For the last seven months, the five friends — including a paralegal, a beer distributor and a pool cleaner — have been hitting the casinos in Atlantic City and Connecticut, risking their $50,000 stake in hope of winning hundreds of thousands of dollars by a strategy known as card counting.
Each team member knows how to count cards on his own, meaning he recognizes when the odds have shifted from the casino’s favor to the player’s. It’s then — when there are still a disproportionate number of picture cards and tens left to be played — that a card counter dramatically raises his bets.
Inspired by Ben Mezrich’s best seller, “Bringing Down the House,” a 2002 chronicle of a group of M.I.T. math whizzes who collectively won millions in Las Vegas in the 1990s, the team began visiting casinos in June, joining many others who came to card counting through the same route. The card-counters’ ranks will likely swell even more this spring with the release of “21,” a film based on Mr. Mezrich’s book.

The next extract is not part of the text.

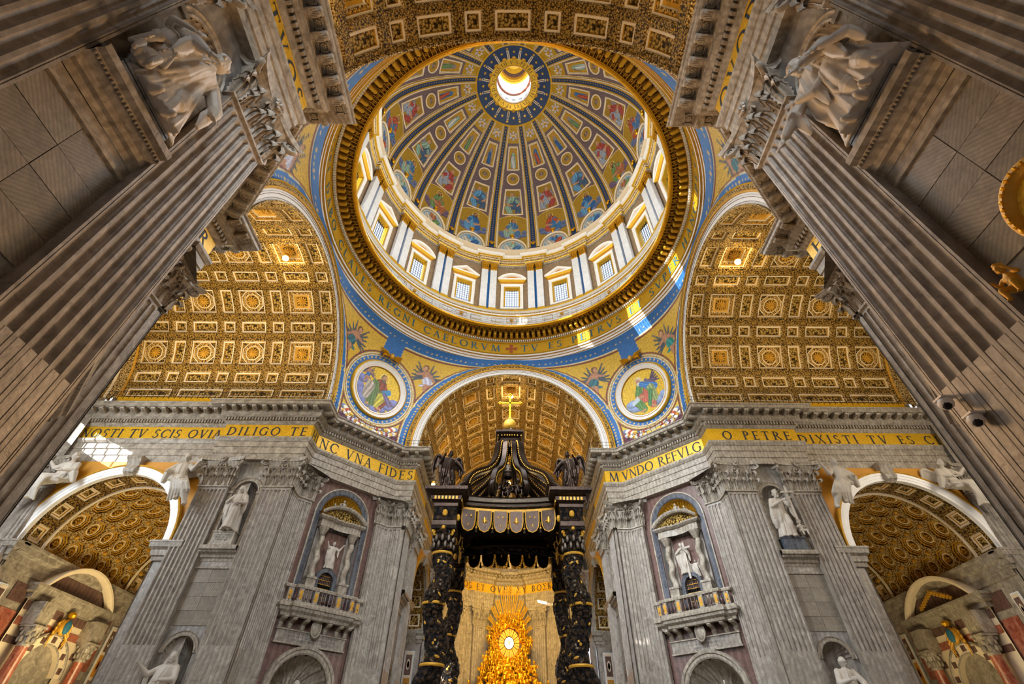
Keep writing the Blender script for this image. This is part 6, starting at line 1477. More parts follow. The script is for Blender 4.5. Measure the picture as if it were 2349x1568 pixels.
# curved cornice and tasselled valance between the blocks
H = (BY1-BY0)/2; yc = (BY0+BY1)/2 - BC
def side_frame(s):           # s 0 front, 1 right, 2 back, 3 left; returns a mapping (u across, w outward)
    a = s*PI/2; c, q = round(math.cos(a)), round(math.sin(a)); hx, hy = (BX, H)
    def f(u, w, z):
        x, y = u, -(hy if s % 2 == 0 else hx) - w; return (x*c - y*q, x*q + y*c + yc, z)
    return f
for s in range(4):
    f = side_frame(s); mb = MB(); n = 20; cur = lambda u: -.95 + .95*(u/3.9)**2*.55
    P = []
    for i in range(n+1):
        u = -3.9 + 7.8*i/n; P.append([f(u, cur(u) + w, z) for w, z in ((-.5, 17.9), (0, 17.95), (.05, 18.2), (.3, 18.3), (.35, 18.5), (.5, 18.6), (.55, 18.9), (.6, 19.0), (-.6, 19.0))])
    for j in range(8): mb.grid([p[j:j+2] for p in P], ['bronze', 'gold_matte', 'bronze', 'bronze_light', 'bronze_plain', 'bronze_light', 'bronze_plain', 'bronze_plain'][j])
    mb.done('curved_cornice', bal, sharp=30)
    for i in range(6):
        u0 = -3.25 + 1.3*i; mb = MB(); w_ = .54; out = [(-w_, 18.0), (-w_, 17.2), (-w_*.92, 16.75), (-w_*.6, 16.4), (0, 16.25), (w_*.6, 16.4), (w_*.92, 16.75), (w_, 17.2), (w_, 18.0)]
        pf = [f(u0+a, cur(u0+a)+.1, z) for a, z in out]; pb = [f(u0+a, cur(u0+a)+.02, z) for a, z in out]
        mb.add(pf + pb, [tuple(range(9)), tuple(range(9, 18))[::-1]] + [(j, j+9, j+10, j+1) for j in range(8)], 'bronze_plain'); mb.tube(pf, .045, 5, 'gold_matte')
        for dx, dz in ((-.2, 17.5), (.2, 17.5), (0, 16.8)) if i % 2 == 0 else ((0, 17.2),):
            c = f(u0+dx, cur(u0)+.12, dz); r = .1 if i % 2 == 0 else .26
            mb.ball(c, (r*.5, r*.5, r*1.2), 'gold_matte', 6); mb.ball((c[0], c[1], c[2]-r*.4), (r*1.1, r*.4 if s % 2 == 0 else r*1.1, r*.3), 'gold_matte', 6)
        mb.done('valance_flap', bal, sharp=30)
        mb = MB(); c = f(u0+.65, cur(u0+.65)+.0, 16.6); mb.ball(c, .1, 'gold_matte', 6); mb.tube([(c[0], c[1], c[2]+.5), (c[0], c[1], c[2])], .02, 4, 'gold_matte'); mb.lathe([(.05, 0), (.13, -.35)], (c[0], c[1], c[2]-.05), 8, 'bronze_light')
        if i < 5: mb.done('tassel', bal)
    mb = MB(); P = [[f(-4.1 + 8.2*i/n, cur(-4.1+8.2*i/n) - .05, z) for z in (17.3, 18.0)] for i in range(n+1)]; mb.grid(P, 'bronze'); mb.done('valance_band', bal)
mb = MB(); mb.box((0, yc, 18.75), (2*BX-1, 2*H-1, .1), 'bronze'); mb.ball((0, yc, 18.6), (1.0, 1.0, .1), 'gold_matte', 16)
mb.ball((0, yc, 18.4), (.2, .5, .14), 'pale', 8); mb.done('canopy_ceiling', bal)
# scroll ribs rising to the crown
def rib_pts(): 
    k = [(5.5, 20.6), (5.9, 20.1), (5.75, 19.55), (5.2, 19.45), (4.9, 19.9), (5.15, 20.35), (5.05, 21.0), (4.6, 21.7), (3.9, 22.25), (3.1, 22.75), (2.4, 23.4), (1.9, 24.2), (1.6, 25.1), (1.5, 26.0), (1.35, 26.5), (1.1, 26.3), (1.15, 25.95)]
    out = []
    for i in range(len(k)-1):
        p0, p1, p2, p3 = k[max(i-1, 0)], k[i], k[i+1], k[min(i+2, len(k)-1)]
        for t in (0, .25, .5, .75): out.append(tuple(.5*((2*p1[c]) + (-p0[c]+p2[c])*t + (2*p0[c]-5*p1[c]+4*p2[c]-p3[c])*t*t + (-p0[c]+3*p1[c]-3*p2[c]+p3[c])*t**3) for c in (0, 1)))
    return out
RP = rib_pts()
def scroll_rib(wd, sc=1.0):
    mb = MB(); P = []; n = len(RP)
    for i, (r, z) in enumerate(RP):
        a, b = RP[max(i-1, 0)], RP[min(i+1, n-1)]; tx, tz = b[0]-a[0], b[1]-a[1]; l = math.hypot(tx, tz) or 1; nx, nz = -tz/l, tx/l
        th = .14 + .16*math.sin(PI*min(1, i/n*1.1)); P.append([(r*sc + nx*o_, w_, z + nz*o_) for w_, o_ in ((-wd, -th), (-wd, th*.6), (-wd*.6, th), (-wd*.35, th*.6), (wd*.35, th*.6), (wd*.6, th), (wd, th*.6), (wd, -th))])
    mb.grid(P, 'bronze_plain', cv=True)
    for i in range(22, n-6, 1):
        r, z = RP[i]
        for s in (-1, 1): mb.ball((r*sc, s*wd*1.02, z), (.07, .04, .07), 'gold_matte', 5)
    return mb.me('scroll_rib', True, 35)
SR, SR2 = scroll_rib(.36), scroll_rib(.22, .82)
for i, (x, y) in enumerate(((-1, -1), (1, -1), (1, 1), (-1, 1))): o = link('scroll_rib', SR, bal, (0, yc, 0)); o.rotation_euler = (0, 0, math.atan2(y*H, x*BX)); 
for i in range(4): 
    for d in (-.32, .32): o = link('scroll_rib', SR2, bal, (0, yc, 0)); o.rotation_euler = (0, 0, i*PI/2 + d)
mb = MB(); oc_ = []
for i in range(32):
    a = 2*PI*i/32; rr_ = 1.75 - .45*abs(math.cos(2*a))**.7 + .0; oc_.append((rr_*math.cos(a), rr_*math.sin(a)+yc))
mb.sweep(oc_, [(-.6, 26.1), (-.5, 26.6), (-.35, 26.7), (-.35, 27.0), (-.05, 27.2), (.15, 27.45), (.18, 27.65), (-1.2, 27.7)], 'bronze_plain', closed=True)
for i in range(32): mb.ball((oc_[i][0]*.93, (oc_[i][1]-yc)*.93+yc, 27.15), .08, 'gold_matte', 5)
for i in range(5): a = i*2*PI/5; mb.ball((.6*math.cos(a), .6*math.sin(a)+yc, 28.0), (.3, .3, .4), 'bronze_plain', 8)
mb.lathe([(.9, 27.7), (.55, 28.1), (.35, 28.5)], (0, yc, 0), 12, 'bronze_plain'); mb.done('crown', bal, sharp=35)
mb = MB(); mb.ball((0, yc, 29.15), .66, 'gold_matte', 24); mb.done('orb', bal)['label'] = 'gilt bronze orb'
mb = MB(); mb.tube([(0, yc, 29.8), (0, yc, 30.1)], [.3, .12], 8, 'gold'); mb.box((0, yc, 31.5), (.2, .16, 3.0), 'gold'); mb.box((0, yc, 31.95), (2.1, .16, .2), 'gold')
for p in ((-1.1, 31.95), (1.1, 31.95), (0, 33.05)):
    for d in ((-.12, 0), (.12, 0), (0, .12), (0, -.12)): mb.ball((p[0]+d[0], yc, p[1]+d[1]), .13, 'gold', 8)
mb.done('cross', bal)['label'] = 'gilt cross on top'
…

First of all the movie is going to be a complete joke because the real M.I.T math whizzes are all Asian. Yes, they fulfill a stereotype, but Hollywood in its infinite wisdom made the majority of the cast all white. As far as I am concerned, it is akin to casting Pat Boone as the lead in a Malcom X biopic.
The only parties that will be rolling in the dough are Mr. Aponte because there will a ton of losers beating down his doors of his Blackjack Institute and these gambling institutions. Remember. THE HOUSE ALWAYS WINS.
I realize why these crews come together because they are looking for an instant tax free pay day because their winnings will be in cash. But for the amount of effort and time they are putting into this, I think they would be better off investing in a business or bettering their financial portfolio. Unfortunately with the way the economy is running, I foresee more people getting involved in these types of unorthodox projects to earn money.
These crews aren't cheating per se, but they are not only risking what little money they have but casinos usually frown on this type of behavior and they have their ways repelling these elements.
I am sure it would never come to this point. But why risk it?